WHAT IS ASKED: Extract the complete listing and output it unchanged.
________________________
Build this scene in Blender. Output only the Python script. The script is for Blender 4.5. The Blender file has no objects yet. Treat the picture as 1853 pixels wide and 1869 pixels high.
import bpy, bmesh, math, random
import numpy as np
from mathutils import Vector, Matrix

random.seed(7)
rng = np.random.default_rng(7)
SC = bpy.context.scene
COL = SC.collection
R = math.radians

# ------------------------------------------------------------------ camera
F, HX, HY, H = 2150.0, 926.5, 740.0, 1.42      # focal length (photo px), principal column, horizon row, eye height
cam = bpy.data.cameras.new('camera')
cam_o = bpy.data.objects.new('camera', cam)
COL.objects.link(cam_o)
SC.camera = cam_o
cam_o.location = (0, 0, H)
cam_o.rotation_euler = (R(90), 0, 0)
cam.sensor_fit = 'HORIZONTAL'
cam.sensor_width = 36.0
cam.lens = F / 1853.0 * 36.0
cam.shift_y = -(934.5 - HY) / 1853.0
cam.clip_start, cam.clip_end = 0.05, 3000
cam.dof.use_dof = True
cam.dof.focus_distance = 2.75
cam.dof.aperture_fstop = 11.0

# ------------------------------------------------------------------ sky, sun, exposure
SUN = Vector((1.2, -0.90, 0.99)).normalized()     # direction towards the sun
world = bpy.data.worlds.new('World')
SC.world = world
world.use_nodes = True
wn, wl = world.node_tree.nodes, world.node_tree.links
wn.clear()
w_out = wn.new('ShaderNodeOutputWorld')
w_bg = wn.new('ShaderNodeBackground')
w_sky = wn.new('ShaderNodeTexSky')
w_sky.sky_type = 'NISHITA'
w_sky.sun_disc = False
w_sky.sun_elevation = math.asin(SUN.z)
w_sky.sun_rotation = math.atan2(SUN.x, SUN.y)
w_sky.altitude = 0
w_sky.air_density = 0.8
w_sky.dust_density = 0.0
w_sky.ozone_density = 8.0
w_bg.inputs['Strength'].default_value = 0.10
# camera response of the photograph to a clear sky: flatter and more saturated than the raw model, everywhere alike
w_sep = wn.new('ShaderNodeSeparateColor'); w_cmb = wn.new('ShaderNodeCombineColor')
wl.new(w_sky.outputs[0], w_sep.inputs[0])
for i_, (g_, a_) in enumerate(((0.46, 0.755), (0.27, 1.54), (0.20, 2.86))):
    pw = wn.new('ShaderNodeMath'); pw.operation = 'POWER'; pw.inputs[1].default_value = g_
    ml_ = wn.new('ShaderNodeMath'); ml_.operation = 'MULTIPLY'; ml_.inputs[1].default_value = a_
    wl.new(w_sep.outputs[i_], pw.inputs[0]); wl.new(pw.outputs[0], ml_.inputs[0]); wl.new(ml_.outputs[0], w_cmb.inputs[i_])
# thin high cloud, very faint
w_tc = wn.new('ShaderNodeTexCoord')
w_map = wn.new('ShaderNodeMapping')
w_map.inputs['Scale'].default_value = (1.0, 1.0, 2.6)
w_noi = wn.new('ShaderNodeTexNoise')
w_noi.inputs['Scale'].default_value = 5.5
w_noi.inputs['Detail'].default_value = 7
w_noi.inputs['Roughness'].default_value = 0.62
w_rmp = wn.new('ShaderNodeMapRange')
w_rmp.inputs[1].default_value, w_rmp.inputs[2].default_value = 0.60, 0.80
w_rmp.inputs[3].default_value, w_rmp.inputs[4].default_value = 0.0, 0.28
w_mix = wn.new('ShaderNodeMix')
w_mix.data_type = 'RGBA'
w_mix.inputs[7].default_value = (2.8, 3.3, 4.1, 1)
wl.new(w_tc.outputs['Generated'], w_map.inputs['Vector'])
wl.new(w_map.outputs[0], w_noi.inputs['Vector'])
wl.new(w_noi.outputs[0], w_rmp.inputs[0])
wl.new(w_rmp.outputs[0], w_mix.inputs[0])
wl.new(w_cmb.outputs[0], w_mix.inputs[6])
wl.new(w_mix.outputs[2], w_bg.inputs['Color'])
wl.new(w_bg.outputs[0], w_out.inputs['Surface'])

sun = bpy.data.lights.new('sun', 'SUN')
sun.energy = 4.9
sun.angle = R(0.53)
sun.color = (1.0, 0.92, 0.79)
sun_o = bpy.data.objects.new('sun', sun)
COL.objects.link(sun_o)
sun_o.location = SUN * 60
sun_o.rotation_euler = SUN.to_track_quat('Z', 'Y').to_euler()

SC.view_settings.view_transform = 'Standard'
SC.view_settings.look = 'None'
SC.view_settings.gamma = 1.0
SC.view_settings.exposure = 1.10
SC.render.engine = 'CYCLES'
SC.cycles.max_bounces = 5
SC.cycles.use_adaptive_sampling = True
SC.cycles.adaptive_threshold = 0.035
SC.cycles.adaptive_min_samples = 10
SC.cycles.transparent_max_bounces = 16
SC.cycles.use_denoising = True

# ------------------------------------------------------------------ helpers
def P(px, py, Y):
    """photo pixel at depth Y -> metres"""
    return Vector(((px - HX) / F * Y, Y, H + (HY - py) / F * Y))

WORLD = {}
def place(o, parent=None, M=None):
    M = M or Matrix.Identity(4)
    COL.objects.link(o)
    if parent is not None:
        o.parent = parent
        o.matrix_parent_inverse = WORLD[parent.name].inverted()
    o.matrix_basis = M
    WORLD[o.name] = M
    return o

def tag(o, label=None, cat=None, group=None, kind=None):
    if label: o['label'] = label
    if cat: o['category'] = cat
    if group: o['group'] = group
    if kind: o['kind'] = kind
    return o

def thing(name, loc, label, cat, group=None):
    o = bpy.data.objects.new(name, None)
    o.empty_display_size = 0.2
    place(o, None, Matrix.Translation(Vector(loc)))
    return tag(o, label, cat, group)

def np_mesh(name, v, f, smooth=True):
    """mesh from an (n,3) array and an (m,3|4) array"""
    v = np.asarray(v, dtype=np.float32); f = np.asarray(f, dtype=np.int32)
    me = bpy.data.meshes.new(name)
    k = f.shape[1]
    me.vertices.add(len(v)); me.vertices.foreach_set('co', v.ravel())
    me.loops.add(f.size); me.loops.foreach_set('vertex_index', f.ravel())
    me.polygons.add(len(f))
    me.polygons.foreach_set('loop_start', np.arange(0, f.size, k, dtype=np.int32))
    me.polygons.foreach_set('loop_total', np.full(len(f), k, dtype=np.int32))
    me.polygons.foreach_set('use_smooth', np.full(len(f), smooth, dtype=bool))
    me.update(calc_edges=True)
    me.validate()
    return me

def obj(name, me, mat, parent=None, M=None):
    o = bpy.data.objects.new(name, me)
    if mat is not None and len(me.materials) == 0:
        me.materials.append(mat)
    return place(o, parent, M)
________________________
TASK ANSWER:
Build this scene in Blender. Output only the Python script. The script is for Blender 4.5. The Blender file has no objects yet. Treat the picture as 1853 pixels wide and 1869 pixels high.
import bpy, bmesh, math, random
import numpy as np
from mathutils import Vector, Matrix

random.seed(7)
rng = np.random.default_rng(7)
SC = bpy.context.scene
COL = SC.collection
R = math.radians

# ------------------------------------------------------------------ camera
F, HX, HY, H = 2150.0, 926.5, 740.0, 1.42      # focal length (photo px), principal column, horizon row, eye height
cam = bpy.data.cameras.new('camera')
cam_o = bpy.data.objects.new('camera', cam)
COL.objects.link(cam_o)
SC.camera = cam_o
cam_o.location = (0, 0, H)
cam_o.rotation_euler = (R(90), 0, 0)
cam.sensor_fit = 'HORIZONTAL'
cam.sensor_width = 36.0
cam.lens = F / 1853.0 * 36.0
cam.shift_y = -(934.5 - HY) / 1853.0
cam.clip_start, cam.clip_end = 0.05, 3000
cam.dof.use_dof = True
cam.dof.focus_distance = 2.75
cam.dof.aperture_fstop = 11.0

# ------------------------------------------------------------------ sky, sun, exposure
SUN = Vector((1.2, -0.90, 0.99)).normalized()     # direction towards the sun
world = bpy.data.worlds.new('World')
SC.world = world
world.use_nodes = True
wn, wl = world.node_tree.nodes, world.node_tree.links
wn.clear()
w_out = wn.new('ShaderNodeOutputWorld')
w_bg = wn.new('ShaderNodeBackground')
w_sky = wn.new('ShaderNodeTexSky')
w_sky.sky_type = 'NISHITA'
w_sky.sun_disc = False
w_sky.sun_elevation = math.asin(SUN.z)
w_sky.sun_rotation = math.atan2(SUN.x, SUN.y)
w_sky.altitude = 0
w_sky.air_density = 0.8
w_sky.dust_density = 0.0
w_sky.ozone_density = 8.0
w_bg.inputs['Strength'].default_value = 0.10
# camera response of the photograph to a clear sky: flatter and more saturated than the raw model, everywhere alike
w_sep = wn.new('ShaderNodeSeparateColor'); w_cmb = wn.new('ShaderNodeCombineColor')
wl.new(w_sky.outputs[0], w_sep.inputs[0])
for i_, (g_, a_) in enumerate(((0.46, 0.755), (0.27, 1.54), (0.20, 2.86))):
    pw = wn.new('ShaderNodeMath'); pw.operation = 'POWER'; pw.inputs[1].default_value = g_
    ml_ = wn.new('ShaderNodeMath'); ml_.operation = 'MULTIPLY'; ml_.inputs[1].default_value = a_
    wl.new(w_sep.outputs[i_], pw.inputs[0]); wl.new(pw.outputs[0], ml_.inputs[0]); wl.new(ml_.outputs[0], w_cmb.inputs[i_])
# thin high cloud, very faint
w_tc = wn.new('ShaderNodeTexCoord')
w_map = wn.new('ShaderNodeMapping')
w_map.inputs['Scale'].default_value = (1.0, 1.0, 2.6)
w_noi = wn.new('ShaderNodeTexNoise')
w_noi.inputs['Scale'].default_value = 5.5
w_noi.inputs['Detail'].default_value = 7
w_noi.inputs['Roughness'].default_value = 0.62
w_rmp = wn.new('ShaderNodeMapRange')
w_rmp.inputs[1].default_value, w_rmp.inputs[2].default_value = 0.60, 0.80
w_rmp.inputs[3].default_value, w_rmp.inputs[4].default_value = 0.0, 0.28
w_mix = wn.new('ShaderNodeMix')
w_mix.data_type = 'RGBA'
w_mix.inputs[7].default_value = (2.8, 3.3, 4.1, 1)
wl.new(w_tc.outputs['Generated'], w_map.inputs['Vector'])
wl.new(w_map.outputs[0], w_noi.inputs['Vector'])
wl.new(w_noi.outputs[0], w_rmp.inputs[0])
wl.new(w_rmp.outputs[0], w_mix.inputs[0])
wl.new(w_cmb.outputs[0], w_mix.inputs[6])
wl.new(w_mix.outputs[2], w_bg.inputs['Color'])
wl.new(w_bg.outputs[0], w_out.inputs['Surface'])

sun = bpy.data.lights.new('sun', 'SUN')
sun.energy = 4.9
sun.angle = R(0.53)
sun.color = (1.0, 0.92, 0.79)
sun_o = bpy.data.objects.new('sun', sun)
COL.objects.link(sun_o)
sun_o.location = SUN * 60
sun_o.rotation_euler = SUN.to_track_quat('Z', 'Y').to_euler()

SC.view_settings.view_transform = 'Standard'
SC.view_settings.look = 'None'
SC.view_settings.gamma = 1.0
SC.view_settings.exposure = 1.10
SC.render.engine = 'CYCLES'
SC.cycles.max_bounces = 5
SC.cycles.use_adaptive_sampling = True
SC.cycles.adaptive_threshold = 0.035
SC.cycles.adaptive_min_samples = 10
SC.cycles.transparent_max_bounces = 16
SC.cycles.use_denoising = True

# ------------------------------------------------------------------ helpers
def P(px, py, Y):
    """photo pixel at depth Y -> metres"""
    return Vector(((px - HX) / F * Y, Y, H + (HY - py) / F * Y))

WORLD = {}
def place(o, parent=None, M=None):
    M = M or Matrix.Identity(4)
    COL.objects.link(o)
    if parent is not None:
        o.parent = parent
        o.matrix_parent_inverse = WORLD[parent.name].inverted()
    o.matrix_basis = M
    WORLD[o.name] = M
    return o

def tag(o, label=None, cat=None, group=None, kind=None):
    if label: o['label'] = label
    if cat: o['category'] = cat
    if group: o['group'] = group
    if kind: o['kind'] = kind
    return o

def thing(name, loc, label, cat, group=None):
    o = bpy.data.objects.new(name, None)
    o.empty_display_size = 0.2
    place(o, None, Matrix.Translation(Vector(loc)))
    return tag(o, label, cat, group)

def np_mesh(name, v, f, smooth=True):
    """mesh from an (n,3) array and an (m,3|4) array"""
    v = np.asarray(v, dtype=np.float32); f = np.asarray(f, dtype=np.int32)
    me = bpy.data.meshes.new(name)
    k = f.shape[1]
    me.vertices.add(len(v)); me.vertices.foreach_set('co', v.ravel())
    me.loops.add(f.size); me.loops.foreach_set('vertex_index', f.ravel())
    me.polygons.add(len(f))
    me.polygons.foreach_set('loop_start', np.arange(0, f.size, k, dtype=np.int32))
    me.polygons.foreach_set('loop_total', np.full(len(f), k, dtype=np.int32))
    me.polygons.foreach_set('use_smooth', np.full(len(f), smooth, dtype=bool))
    me.update(calc_edges=True)
    me.validate()
    return me

def obj(name, me, mat, parent=None, M=None):
    o = bpy.data.objects.new(name, me)
    if mat is not None and len(me.materials) == 0:
        me.materials.append(mat)
    return place(o, parent, M)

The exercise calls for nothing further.